### [Task objective]
Starting at the first line of the listing below, retype each line up to and including the one that contains "COL = SC.collection". Leave pictures out.

### [Data section]
┏━━
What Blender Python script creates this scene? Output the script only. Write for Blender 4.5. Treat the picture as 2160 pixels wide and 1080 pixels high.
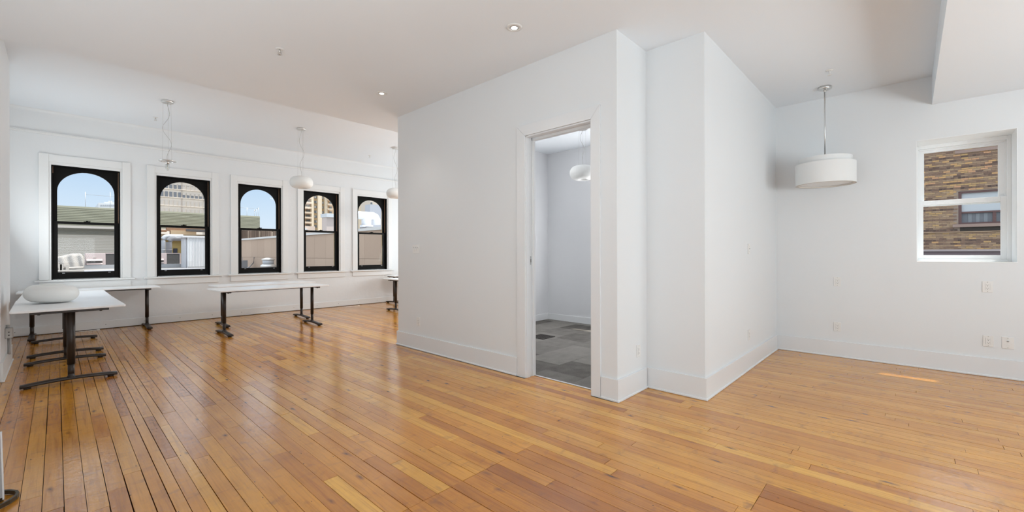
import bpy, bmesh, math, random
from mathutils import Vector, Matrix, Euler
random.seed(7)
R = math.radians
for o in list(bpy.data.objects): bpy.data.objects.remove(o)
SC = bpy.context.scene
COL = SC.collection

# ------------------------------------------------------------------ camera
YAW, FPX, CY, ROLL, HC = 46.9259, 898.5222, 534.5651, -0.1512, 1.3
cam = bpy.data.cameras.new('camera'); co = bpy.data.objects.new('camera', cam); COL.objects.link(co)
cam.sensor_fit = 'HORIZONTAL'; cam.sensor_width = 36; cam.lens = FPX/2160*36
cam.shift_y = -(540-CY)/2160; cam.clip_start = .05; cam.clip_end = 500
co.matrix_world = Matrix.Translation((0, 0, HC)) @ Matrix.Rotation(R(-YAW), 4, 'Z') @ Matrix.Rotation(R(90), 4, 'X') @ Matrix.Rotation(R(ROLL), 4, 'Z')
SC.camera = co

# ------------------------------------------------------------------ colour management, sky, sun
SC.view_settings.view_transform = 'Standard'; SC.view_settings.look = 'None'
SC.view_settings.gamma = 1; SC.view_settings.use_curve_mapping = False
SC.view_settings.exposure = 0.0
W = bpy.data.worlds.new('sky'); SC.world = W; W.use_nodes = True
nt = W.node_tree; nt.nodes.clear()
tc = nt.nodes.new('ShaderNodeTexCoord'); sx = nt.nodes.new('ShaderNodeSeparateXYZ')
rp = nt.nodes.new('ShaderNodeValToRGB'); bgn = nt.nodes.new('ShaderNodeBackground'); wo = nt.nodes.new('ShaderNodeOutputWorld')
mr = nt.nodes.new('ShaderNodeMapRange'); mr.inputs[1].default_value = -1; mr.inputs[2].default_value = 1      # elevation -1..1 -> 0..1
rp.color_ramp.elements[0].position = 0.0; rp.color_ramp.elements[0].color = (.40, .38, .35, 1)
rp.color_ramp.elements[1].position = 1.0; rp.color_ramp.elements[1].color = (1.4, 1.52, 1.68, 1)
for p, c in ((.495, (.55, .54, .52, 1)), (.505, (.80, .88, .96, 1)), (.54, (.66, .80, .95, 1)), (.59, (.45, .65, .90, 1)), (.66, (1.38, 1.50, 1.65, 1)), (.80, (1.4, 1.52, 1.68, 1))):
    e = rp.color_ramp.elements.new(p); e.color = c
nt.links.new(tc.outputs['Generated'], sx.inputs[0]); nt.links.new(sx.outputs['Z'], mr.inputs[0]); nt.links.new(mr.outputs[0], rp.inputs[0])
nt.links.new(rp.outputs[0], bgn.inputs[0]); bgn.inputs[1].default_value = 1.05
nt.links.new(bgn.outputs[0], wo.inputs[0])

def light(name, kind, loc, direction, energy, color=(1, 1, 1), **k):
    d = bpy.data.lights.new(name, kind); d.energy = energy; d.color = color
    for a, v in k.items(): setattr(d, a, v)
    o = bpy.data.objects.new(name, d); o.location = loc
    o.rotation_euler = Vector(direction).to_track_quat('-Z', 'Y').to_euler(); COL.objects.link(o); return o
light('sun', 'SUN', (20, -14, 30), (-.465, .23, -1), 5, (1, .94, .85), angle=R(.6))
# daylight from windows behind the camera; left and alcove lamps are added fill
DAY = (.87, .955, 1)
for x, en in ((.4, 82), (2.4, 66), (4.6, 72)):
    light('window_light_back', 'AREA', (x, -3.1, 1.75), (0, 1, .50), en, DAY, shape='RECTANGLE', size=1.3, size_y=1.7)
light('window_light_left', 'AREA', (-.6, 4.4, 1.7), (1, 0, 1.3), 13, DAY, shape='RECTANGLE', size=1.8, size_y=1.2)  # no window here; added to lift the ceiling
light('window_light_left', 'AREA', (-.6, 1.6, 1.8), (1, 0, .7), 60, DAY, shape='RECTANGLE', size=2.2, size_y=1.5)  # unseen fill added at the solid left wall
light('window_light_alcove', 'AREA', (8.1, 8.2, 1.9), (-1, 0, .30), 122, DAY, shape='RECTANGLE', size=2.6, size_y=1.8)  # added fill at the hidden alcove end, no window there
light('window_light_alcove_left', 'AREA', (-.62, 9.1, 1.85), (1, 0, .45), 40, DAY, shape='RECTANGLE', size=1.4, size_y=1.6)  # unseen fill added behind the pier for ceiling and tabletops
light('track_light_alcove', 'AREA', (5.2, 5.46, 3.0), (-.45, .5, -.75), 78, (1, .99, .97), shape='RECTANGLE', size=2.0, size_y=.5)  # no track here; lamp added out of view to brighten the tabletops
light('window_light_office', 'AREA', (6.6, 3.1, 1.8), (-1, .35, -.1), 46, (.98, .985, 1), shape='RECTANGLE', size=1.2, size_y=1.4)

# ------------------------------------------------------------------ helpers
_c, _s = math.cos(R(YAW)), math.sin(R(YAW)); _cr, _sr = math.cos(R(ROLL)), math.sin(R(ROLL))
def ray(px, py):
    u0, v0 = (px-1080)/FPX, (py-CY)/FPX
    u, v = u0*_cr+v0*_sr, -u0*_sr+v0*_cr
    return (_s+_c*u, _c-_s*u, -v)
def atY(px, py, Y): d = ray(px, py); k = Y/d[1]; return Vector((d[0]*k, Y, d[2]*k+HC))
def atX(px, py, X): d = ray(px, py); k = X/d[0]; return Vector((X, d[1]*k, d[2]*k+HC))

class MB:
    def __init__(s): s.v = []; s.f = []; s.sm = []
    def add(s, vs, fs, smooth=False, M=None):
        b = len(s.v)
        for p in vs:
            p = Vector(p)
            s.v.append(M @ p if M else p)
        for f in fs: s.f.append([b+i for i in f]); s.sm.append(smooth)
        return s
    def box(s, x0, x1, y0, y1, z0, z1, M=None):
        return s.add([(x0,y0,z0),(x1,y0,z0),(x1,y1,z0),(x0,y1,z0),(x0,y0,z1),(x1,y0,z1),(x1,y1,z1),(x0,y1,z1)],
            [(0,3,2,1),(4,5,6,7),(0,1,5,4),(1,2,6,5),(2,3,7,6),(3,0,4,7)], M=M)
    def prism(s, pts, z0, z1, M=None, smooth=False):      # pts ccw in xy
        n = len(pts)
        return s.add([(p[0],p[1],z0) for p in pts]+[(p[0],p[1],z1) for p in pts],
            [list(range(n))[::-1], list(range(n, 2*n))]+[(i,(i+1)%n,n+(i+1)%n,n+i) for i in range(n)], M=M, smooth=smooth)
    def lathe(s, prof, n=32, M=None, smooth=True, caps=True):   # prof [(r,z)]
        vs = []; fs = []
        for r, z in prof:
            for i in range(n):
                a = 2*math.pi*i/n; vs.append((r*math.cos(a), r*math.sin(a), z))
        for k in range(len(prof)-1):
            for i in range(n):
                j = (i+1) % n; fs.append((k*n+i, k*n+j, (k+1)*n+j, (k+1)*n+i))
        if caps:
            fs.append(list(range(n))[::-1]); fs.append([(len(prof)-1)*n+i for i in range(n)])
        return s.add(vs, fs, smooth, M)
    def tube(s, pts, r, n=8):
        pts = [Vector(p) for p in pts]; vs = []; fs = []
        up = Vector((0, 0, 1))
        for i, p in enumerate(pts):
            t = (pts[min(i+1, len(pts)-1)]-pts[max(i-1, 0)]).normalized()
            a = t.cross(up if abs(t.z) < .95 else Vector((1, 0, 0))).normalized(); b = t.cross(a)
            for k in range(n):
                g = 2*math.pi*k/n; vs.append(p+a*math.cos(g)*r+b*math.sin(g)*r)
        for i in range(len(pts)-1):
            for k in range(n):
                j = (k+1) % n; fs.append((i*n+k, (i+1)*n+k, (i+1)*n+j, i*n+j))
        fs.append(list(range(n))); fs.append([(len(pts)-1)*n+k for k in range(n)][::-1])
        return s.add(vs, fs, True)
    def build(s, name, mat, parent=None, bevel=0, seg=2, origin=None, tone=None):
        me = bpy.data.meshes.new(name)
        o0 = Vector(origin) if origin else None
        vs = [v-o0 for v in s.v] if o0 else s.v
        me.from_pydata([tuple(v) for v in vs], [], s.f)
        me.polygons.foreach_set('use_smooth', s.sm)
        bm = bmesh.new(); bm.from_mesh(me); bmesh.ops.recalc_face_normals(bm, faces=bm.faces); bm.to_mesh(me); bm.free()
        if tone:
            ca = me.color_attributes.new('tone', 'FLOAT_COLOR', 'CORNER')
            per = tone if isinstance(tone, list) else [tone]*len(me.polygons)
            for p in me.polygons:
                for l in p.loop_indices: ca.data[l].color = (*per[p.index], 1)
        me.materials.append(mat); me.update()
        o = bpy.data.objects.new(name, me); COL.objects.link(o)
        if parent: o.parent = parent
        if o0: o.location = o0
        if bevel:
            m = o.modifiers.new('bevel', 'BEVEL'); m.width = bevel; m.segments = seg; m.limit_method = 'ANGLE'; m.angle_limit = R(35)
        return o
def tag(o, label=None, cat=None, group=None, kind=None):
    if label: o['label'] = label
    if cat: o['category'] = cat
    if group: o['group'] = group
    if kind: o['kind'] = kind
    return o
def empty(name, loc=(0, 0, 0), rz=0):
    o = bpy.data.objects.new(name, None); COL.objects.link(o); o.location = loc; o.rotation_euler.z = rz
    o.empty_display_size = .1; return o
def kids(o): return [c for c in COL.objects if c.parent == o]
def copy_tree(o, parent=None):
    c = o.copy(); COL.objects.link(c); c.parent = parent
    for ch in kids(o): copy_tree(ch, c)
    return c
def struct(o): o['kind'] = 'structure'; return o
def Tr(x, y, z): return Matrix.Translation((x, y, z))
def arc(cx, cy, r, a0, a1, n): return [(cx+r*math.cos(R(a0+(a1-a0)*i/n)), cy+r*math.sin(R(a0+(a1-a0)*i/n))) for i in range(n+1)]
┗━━
### [Output for this task]
What Blender Python script creates this scene? Output the script only. Write for Blender 4.5. Treat the picture as 2160 pixels wide and 1080 pixels high.
import bpy, bmesh, math, random
from mathutils import Vector, Matrix, Euler
random.seed(7)
R = math.radians
for o in list(bpy.data.objects): bpy.data.objects.remove(o)
SC = bpy.context.scene
COL = SC.collection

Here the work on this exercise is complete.